O Evangelho é um dos temas básicos do Novo Testamento e do cristianismo. A evangelização há de continuar até o advento final de Cristo. Isso quer dizer que o mundo entrou numa época de conversão e transformação que durará até o fim da história. O reino de Deus, objeto do Evangelho, não consiste numa estrutura nova. Não está ainda realizado de uma forma definitiva; é um movimento contínuo e sempre em renovação. Melhor seria dizer: a conquista ou reconquista de Deus. O Evangelho proclama que Deus empreendeu a reconquista do mundo, para refazer o seu reino; essa reconquista durará até o fim da história. O Evangelho anuncia que o mundo deixou o estado de inércia para engajar-se no movimento de libertação, que é o próprio reino de Deus e que se manifesta através da luta, do conflito permanente, da superação do passado, da luta pela instauração de um novo mundo.

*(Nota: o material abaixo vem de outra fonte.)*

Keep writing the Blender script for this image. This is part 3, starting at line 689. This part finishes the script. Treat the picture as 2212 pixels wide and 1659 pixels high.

Por isso, o Evangelho é permanente e há de ser proclamado sempre de novo: o movimento há de renascer constantemente. O Evangelho inaugura uma fase da história da humanidade em que os homens já não se definem por uma cultura, nem por uma civilização, nem por uma estrutura social, mas por um movimento de libertação, de transformação e de superação.
Os evangelistas usam várias palavras para expressar o conteúdo do Evangelho e não somente o reino de Deus: mas todas as palavras pertencem ao vocabulário que descreve o movimento e nunca uma situação estabelecida. Se o cristão deixasse de mudar, deixaria de ser cristão: se deixasse de lutar por uma libertação mais completa, deixaria de ser cristão; se o povo de Deus se instalasse numa situação determinada, deixaria de ser o povo de Deus. O Evangelho se transformaria num fato passado e deixaria de ter a sua virtude de anúncio de algo novo. O Evangelho é sempre urgente; anuncia uma transformação que nunca deve acabar nesta história, que é nossa.
O movimento de libertação contém muitos aspectos e, por isso, o Evangelho é múltiplo. Muitas lutas, transformações e formas de libertação devem ser assumidas: por esse motivo, o Evangelho há de ser aplicado sempre de novo e em formas novas, de acordo com as etapas da marcha de libertação.